> _Goal of the exercise_: Copy, in full, each line of the material that holds the word "Treat".

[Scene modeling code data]
++++
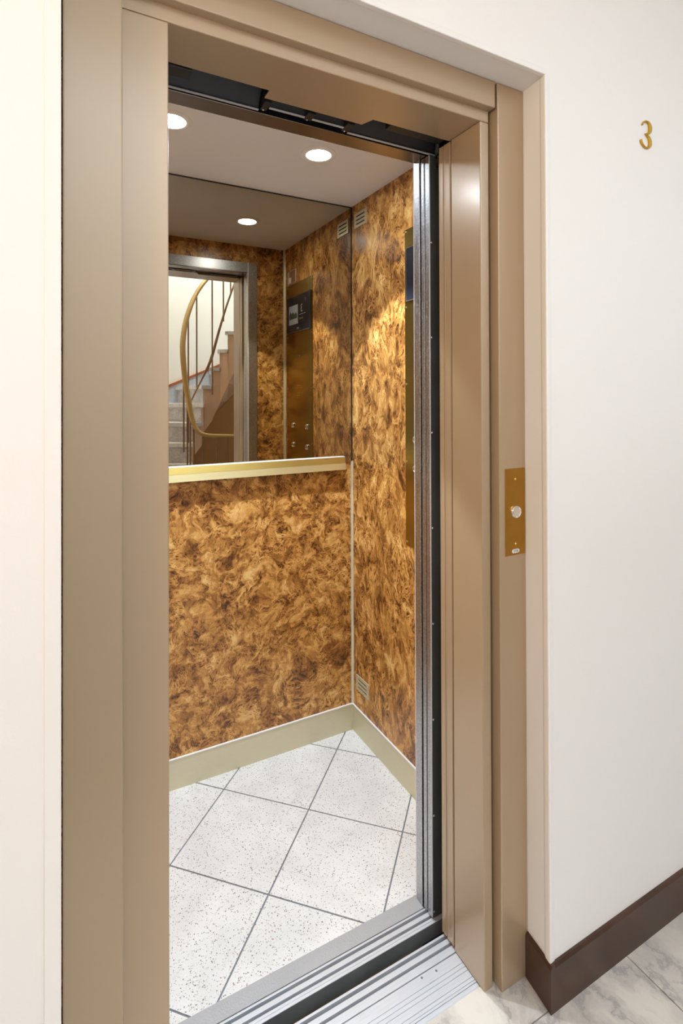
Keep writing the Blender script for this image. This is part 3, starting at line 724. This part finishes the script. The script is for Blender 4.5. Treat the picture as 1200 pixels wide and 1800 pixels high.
rg = thing('stair_railing', 'bronze baluster railing with gold handrail curving up the stairs, seen in mirror', 'railing', (.95, -.45, 0))
hr = [(2.6, -.33, 1.05), (1.9, -.325, 1.05), (1.384, -.318, 1.052), (1.244, -.313, 1.062), (1.123, -.31, 1.069), (1.027, -.304, 1.078), (.969, -.323, 1.103), (.936, -.352, 1.16), (.917, -.384, 1.245), (.908, -.422, 1.343), (.900, -.471, 1.452), (.894, -.529, 1.601), (.896, -.584, 1.743), (.907, -.634, 1.851), (.938, -.696, 1.993), (.983, -.750, 2.124), (1.044, -.808, 2.256), (1.113, -.849, 2.365), (1.181, -.881, 2.448), (1.277, -.874, 2.56), (1.374, -.845, 2.668), (1.47, -.81, 2.78), (1.56, -.785, 2.89)]
obj('handrail', tube(bmesh.new(), smooth_path(hr, 4), .023, .017, 12), 'rail_gold', rg, smooth=True, label='gold handrail')
lb = [(.915, -.53, 1.10), (.95, -.604, 1.294), (1.017, -.737, 1.394), (1.134, -.901, 1.557), (1.214, -.936, 1.714), (1.278, -.900, 1.972), (1.326, -.828, 2.186), (1.366, -.715, 2.374)]
obj('lower_bar', tube(bmesh.new(), smooth_path(lb, 4), .005, .013, 8), 'baluster', rg, smooth=True)
for x_, y_, zt, zb in ((1.193, -.312, 1.06, -.15), (1.100, -.309, 1.065, -.15), (.993, -.314, 1.085, 0), (.933, -.354, 1.16, .0), (.914, -.392, 1.26, .16), (.904, -.452, 1.40, .16), (.899, -.566, 1.69, .93), (.972, -.737, 2.09, .99), (1.062, -.820, 2.29, 1.44), (1.213, -.880, 2.48, 1.40), (1.311, -.865, 2.595, 2.06), (1.372, -.845, 2.665, 2.30),
                       (1.29, -.315, 1.055, -.15), (1.385, -.318, 1.05, -.15), (1.48, -.32, 1.05, -.15), (1.58, -.322, 1.05, -.15), (1.68, -.323, 1.05, -.15), (1.78, -.324, 1.05, -.15), (1.88, -.325, 1.05, -.15), (2.0, -.326, 1.05, -.15)):
    obj('baluster', lathe(bmesh.new(), [(.0002, zb), (.0068, zb), (.0068, zt), (.0002, zt)], (x_, y_, 0), 'z', 10), 'baluster', rg, smooth='auto')
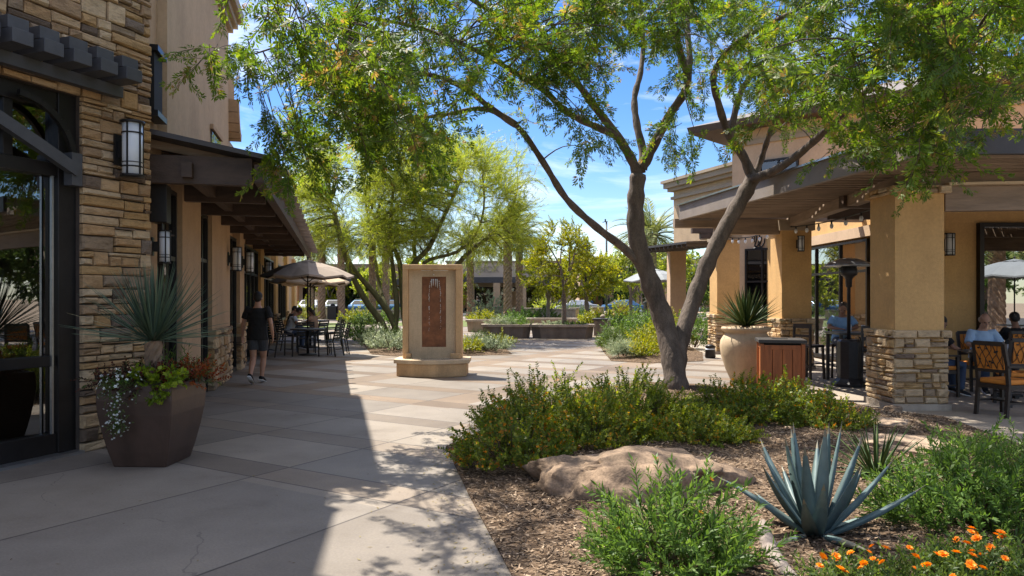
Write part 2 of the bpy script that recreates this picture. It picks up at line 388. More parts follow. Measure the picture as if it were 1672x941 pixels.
def fast(name, V, Fq, rnd, mats, mi=None, parent=None, loc=None, smooth=False):
    """quads from numpy arrays, with the per-face attribute rnd"""
    me = bpy.data.meshes.new(name)
    V = np.asarray(V, dtype=np.float32); Fq = np.asarray(Fq, dtype=np.int32)
    if loc is not None: V = V - np.array(loc, dtype=np.float32)
    me.vertices.add(len(V)); me.vertices.foreach_set('co', V.ravel())
    me.loops.add(Fq.size); me.loops.foreach_set('vertex_index', Fq.ravel())
    me.polygons.add(len(Fq)); me.polygons.foreach_set('loop_start', np.arange(0, Fq.size, 4, dtype=np.int32))
    for m in (mats if isinstance(mats, (list, tuple)) else [mats]): me.materials.append(m)
    if mi is not None: me.polygons.foreach_set('material_index', np.asarray(mi, dtype=np.int32))
    a = me.attributes.new('rnd', 'FLOAT', 'FACE'); a.data.foreach_set('value', np.asarray(rnd, dtype=np.float32))
    if smooth: me.polygons.foreach_set('use_smooth', np.ones(len(Fq), dtype=bool))
    me.update(); me.validate()
    o = bpy.data.objects.new(name, me); COL.objects.link(o)
    if parent is not None: o.parent = parent
    if loc is not None: o.location = loc
    return o

# ------------------------------------------------------------ foliage kit (numpy)
def leafquad(base, d, side, ln, wd, fold=.25, q=.45):
    """folded diamond: base, side, tip, side"""
    n = np.cross(side, d)
    mid = base + d * ln * q
    return [base, mid + side * wd / 2 + n * fold * wd, base + d * ln, mid - side * wd / 2 + n * fold * wd]
def unit(v):
    return v / (np.linalg.norm(v) + 1e-9)
class Sprig:
    def __init__(s): s.V, s.F, s.r, s.m = [], [], [], []
    def quad(s, q, r, m=0):
        o = len(s.V); s.V += list(q); s.F.append((o, o + 1, o + 2, o + 3)); s.r.append(r); s.m.append(m)
    def stem(s, pts, rad):
        for a, b, ra, rb in zip(pts[:-1], pts[1:], rad[:-1], rad[1:]):
            d = unit(b - a); x = unit(np.cross(d, (0.3, .9, .2))); y = np.cross(d, x)
            for u, v in ((x, y), (y, -x)):
                s.quad([a - u * ra, a + u * ra, b + u * rb, b - u * rb], .5, 1)
    def arr(s): return np.array(s.V, dtype=np.float32), np.array(s.F, dtype=np.int32), np.array(s.r, dtype=np.float32), np.array(s.m, dtype=np.int32)
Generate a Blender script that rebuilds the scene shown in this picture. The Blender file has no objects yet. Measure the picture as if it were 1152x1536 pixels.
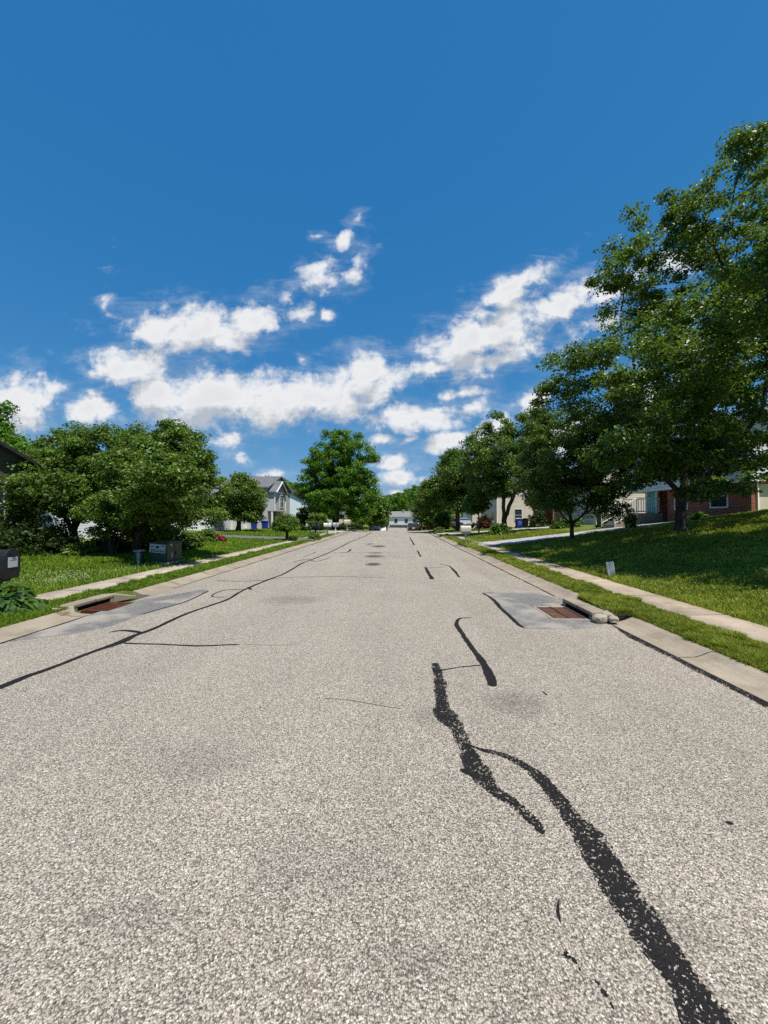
import bpy, bmesh, math, random
import numpy as np
from mathutils import Vector, Matrix
rs = np.random.RandomState(7); random.seed(7)
S = bpy.context.scene; COL = S.collection
PI = math.pi

# ------------------------------------------------------------------ camera frame (photo 1152x1536, 90 degree horizontal view)
H = 1.6; F = 576.0
YAW = math.atan2(20, F); PITCH = math.atan2(8, F)
cam_d = bpy.data.cameras.new("camera"); cam = bpy.data.objects.new("camera", cam_d); COL.objects.link(cam)
cam_d.sensor_fit = 'HORIZONTAL'; cam_d.sensor_width = 36; cam_d.lens = 18; cam_d.clip_end = 5000; cam_d.clip_start = .05
cam.location = (0, 0, H); cam.rotation_euler = (PI/2 + PITCH, 0, YAW)
S.camera = cam
CR = Matrix.Rotation(YAW, 3, 'Z') @ Matrix.Rotation(PITCH, 3, 'X')

def ray(x, y):
    return CR @ Vector(((x - 576)/F, 1.0, (768 - y)/F))
def gp(x, y, z=0.0):
    """point on the level z seen at a photo pixel"""
    d = ray(x, y); t = (z - H)/d.z
    return Vector((d.x*t, d.y*t, z))
def at(x, y, Y):
    """point at road distance Y seen at a photo pixel"""
    d = ray(x, y); t = Y/d.y
    return Vector((d.x*t, Y, H + d.z*t))

# ------------------------------------------------------------------ terrain
XR, XL = 3.2, -5.05                    # asphalt edges
def smooth(a, b, x):
    t = np.clip((x - a)/(b - a), 0, 1); return t*t*(3 - 2*t)
def R(Y):
    Y = np.asarray(Y, float)
    k = .00113
    a = np.where(Y < 38, 0, -k*(np.minimum(Y, 67) - 38)**2)
    q = np.clip(Y - 67, 0, 43)
    return a + np.where(Y > 67, -.0655*q + .0655/86*q*q, 0)
def slope_right(Y):
    return np.interp(Y, [0, 9, 14, 18, 25, 40, 60, 90], [.19, .2, .2, .16, .1, .06, .05, .02])
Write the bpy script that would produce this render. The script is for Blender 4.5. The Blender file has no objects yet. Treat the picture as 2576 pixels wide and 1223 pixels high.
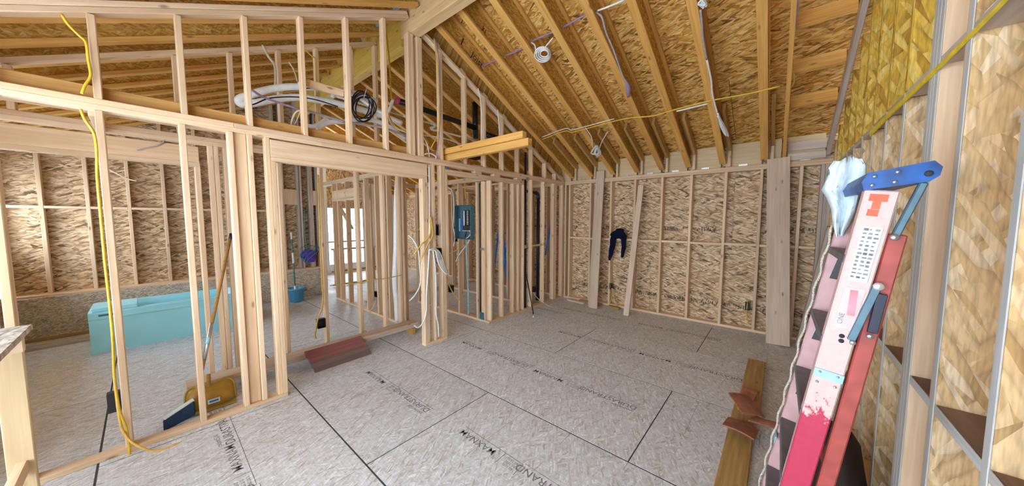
++++
> _Response to this task_:
Keep writing the Blender script for this image. This is part 3, starting at line 724. This part finishes the script. The script is for Blender 4.5. Treat the picture as 1200 pixels wide and 1800 pixels high.
Write the bpy script that would produce this render. The script is for Blender 4.5. The Blender file has no objects yet. Treat the picture as 2576 pixels wide and 1223 pixels high.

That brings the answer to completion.